##### Given material #####

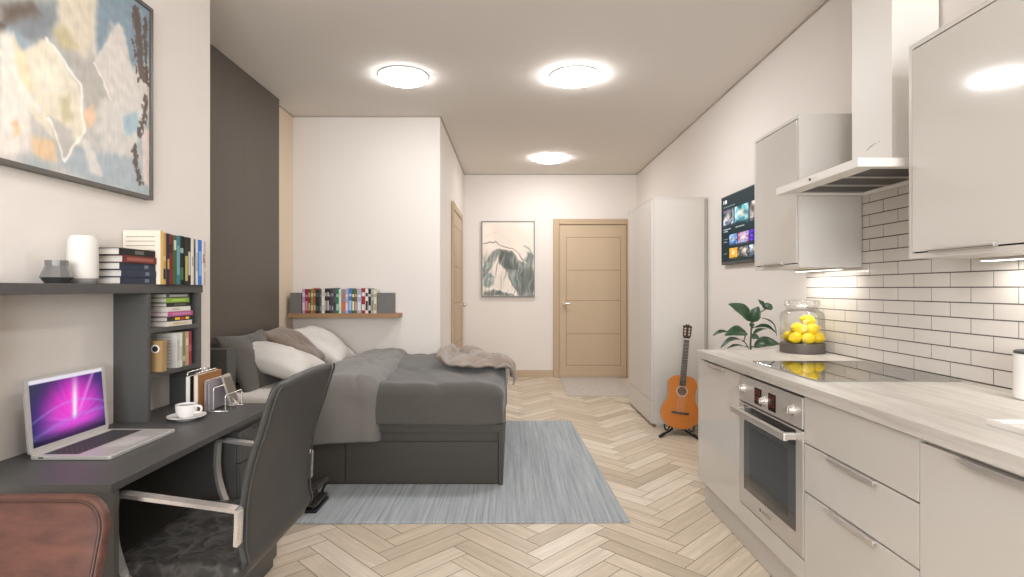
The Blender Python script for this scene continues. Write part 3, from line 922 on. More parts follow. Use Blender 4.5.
def letter_rack():
    z = DZ+.0005; y0, y1 = 2.282, 2.462
    t = thing('letter_rack', 'silver wire letter rack holding books and envelopes on the desk', 'letter rack', (-1.275, 2.37, DZ))
    xs = [-1.352, -1.318, -1.29, -1.255, -1.205]; hs = [.17, .165, .13, .10, .07]
    for x, h in zip(xs, hs):
        a0, a1 = y0+.01+(.02 if h < .14 else 0), y1-.01
        b = BM(); r = .025
        pts = smoothpath([(x, a0, z+.003), (x, a0, z+h-.02), (x, a0, z+h), (x, a0+.02, z+h), (x, a1-.02, z+h), (x, a1, z+h), (x, a1, z+h-.02), (x, a1, z+.003)], 2)
        tube(b, pts, .0026, 8); obj('wire_arch', b, M_chrome, t, smooth=True)
    b = BM()
    for y in (y0+.03, y1-.02): tube(b, [(xs[0]-.005, y, z+.003), (xs[-1]+.012, y, z+.003)], .0026, 8)
    obj('base_rail', b, M_chrome, t, smooth=True)
    g = None
    book_up('book', 'white book with a black cover standing in the wire letter rack', g, 'y', y0+.004, .0, 0, 0, 0, 0, '#ffffff') if False else None
    def stand(label, x, w, a0, a1, h, col, cat='book'):
        bm = BM(); zz = z+.0062
        box(bm, x, x+.0022, a0, a1, zz, zz+h); box(bm, x+w-.0022, x+w, a0, a1, zz, zz+h); box(bm, x+.0022, x+w-.0022, a1-.004, a1, zz, zz+h)
        o = obj('notebook', bm, colmat(col)); tag(o, label, cat)
        pb = BM(); box(pb, x+.0022, x+w-.0022, a0+.002, a1-.004, zz+.002, zz+h-.002); obj('pages', pb, mat('clean_paper', '#d6d2cb', .8), o)
    stand('black-covered notebook with white pages standing at the wall side of the wire rack', -1.349, .022, 2.27, 2.445, .150, '#1f1e1d')
    stand('tan brown notebook standing in the wire rack next to the black one', -1.3135, .020, 2.268, 2.448, .155, '#9a6a3c')
    bm = BM(); box(bm, -1.2865, -1.2785, 2.30, 2.47, z+.0062, z+.128); box(bm, -1.277, -1.270, 2.31, 2.475, z+.0062, z+.117)
    o = obj('envelope', bm, mat('grey_violet_paper', '#8d868c', .8)); tag(o, 'mauve-grey envelopes standing in the wire rack behind the phone', 'envelope')
    # phone leaning against the envelopes
    p0 = V((-1.2215, 2.386, z+.0062)); ud = V((0, 1, 0)); vd = V((-.0435, 0, .135)).normalized(); nd = ud.cross(vd)
    W, L, T = .066, .142, .0075
    if nd.x < 0: nd = -nd
    ph = thing('smartphone', 'silver-edged smartphone leaning in the front of the wire rack', 'phone', p0)
    b = BM(); pts = roundrect(0, W, 0, L, .008)
    A = [b.verts.new(p0+ud*u+vd*v) for u, v in pts]; B = [b.verts.new(p0+ud*u+vd*v+nd*T) for u, v in pts]
    b.faces.new(A[::-1]); b.faces.new(B)
    for i in range(len(pts)): b.faces.new((A[i], A[(i+1) % len(pts)], B[(i+1) % len(pts)], B[i]))
    obj('phone_body', b, mat('phone_silver', '#c9c5c0', .25, metal=.6), ph)
    b = BM(); q = [p0+ud*u+vd*v+nd*(T+.0003) for u, v in ((.004, .014), (W-.004, .014), (W-.004, L-.014), (.004, L-.014))]
    b.faces.new([b.verts.new(p) for p in q]); obj('phone_screen', b, mat('phone_glass', '#6b655d', .12, coat=.5), ph, smooth='open')
letter_rack()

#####

:: Aim ::
From start to finish, output the listing exactly, but omit its pictures.

:: Completed task ::
The Blender Python script for this scene continues. Write part 3, from line 922 on. More parts follow. Use Blender 4.5.
def letter_rack():
    z = DZ+.0005; y0, y1 = 2.282, 2.462
    t = thing('letter_rack', 'silver wire letter rack holding books and envelopes on the desk', 'letter rack', (-1.275, 2.37, DZ))
    xs = [-1.352, -1.318, -1.29, -1.255, -1.205]; hs = [.17, .165, .13, .10, .07]
    for x, h in zip(xs, hs):
        a0, a1 = y0+.01+(.02 if h < .14 else 0), y1-.01
        b = BM(); r = .025
        pts = smoothpath([(x, a0, z+.003), (x, a0, z+h-.02), (x, a0, z+h), (x, a0+.02, z+h), (x, a1-.02, z+h), (x, a1, z+h), (x, a1, z+h-.02), (x, a1, z+.003)], 2)
        tube(b, pts, .0026, 8); obj('wire_arch', b, M_chrome, t, smooth=True)
    b = BM()
    for y in (y0+.03, y1-.02): tube(b, [(xs[0]-.005, y, z+.003), (xs[-1]+.012, y, z+.003)], .0026, 8)
    obj('base_rail', b, M_chrome, t, smooth=True)
    g = None
    book_up('book', 'white book with a black cover standing in the wire letter rack', g, 'y', y0+.004, .0, 0, 0, 0, 0, '#ffffff') if False else None
    def stand(label, x, w, a0, a1, h, col, cat='book'):
        bm = BM(); zz = z+.0062
        box(bm, x, x+.0022, a0, a1, zz, zz+h); box(bm, x+w-.0022, x+w, a0, a1, zz, zz+h); box(bm, x+.0022, x+w-.0022, a1-.004, a1, zz, zz+h)
        o = obj('notebook', bm, colmat(col)); tag(o, label, cat)
        pb = BM(); box(pb, x+.0022, x+w-.0022, a0+.002, a1-.004, zz+.002, zz+h-.002); obj('pages', pb, mat('clean_paper', '#d6d2cb', .8), o)
    stand('black-covered notebook with white pages standing at the wall side of the wire rack', -1.349, .022, 2.27, 2.445, .150, '#1f1e1d')
    stand('tan brown notebook standing in the wire rack next to the black one', -1.3135, .020, 2.268, 2.448, .155, '#9a6a3c')
    bm = BM(); box(bm, -1.2865, -1.2785, 2.30, 2.47, z+.0062, z+.128); box(bm, -1.277, -1.270, 2.31, 2.475, z+.0062, z+.117)
    o = obj('envelope', bm, mat('grey_violet_paper', '#8d868c', .8)); tag(o, 'mauve-grey envelopes standing in the wire rack behind the phone', 'envelope')
    # phone leaning against the envelopes
    p0 = V((-1.2215, 2.386, z+.0062)); ud = V((0, 1, 0)); vd = V((-.0435, 0, .135)).normalized(); nd = ud.cross(vd)
    W, L, T = .066, .142, .0075
    if nd.x < 0: nd = -nd
    ph = thing('smartphone', 'silver-edged smartphone leaning in the front of the wire rack', 'phone', p0)
    b = BM(); pts = roundrect(0, W, 0, L, .008)
    A = [b.verts.new(p0+ud*u+vd*v) for u, v in pts]; B = [b.verts.new(p0+ud*u+vd*v+nd*T) for u, v in pts]
    b.faces.new(A[::-1]); b.faces.new(B)
    for i in range(len(pts)): b.faces.new((A[i], A[(i+1) % len(pts)], B[(i+1) % len(pts)], B[i]))
    obj('phone_body', b, mat('phone_silver', '#c9c5c0', .25, metal=.6), ph)
    b = BM(); q = [p0+ud*u+vd*v+nd*(T+.0003) for u, v in ((.004, .014), (W-.004, .014), (W-.004, L-.014), (.004, L-.014))]
    b.faces.new([b.verts.new(p) for p in q]); obj('phone_screen', b, mat('phone_glass', '#6b655d', .12, coat=.5), ph, smooth='open')
letter_rack()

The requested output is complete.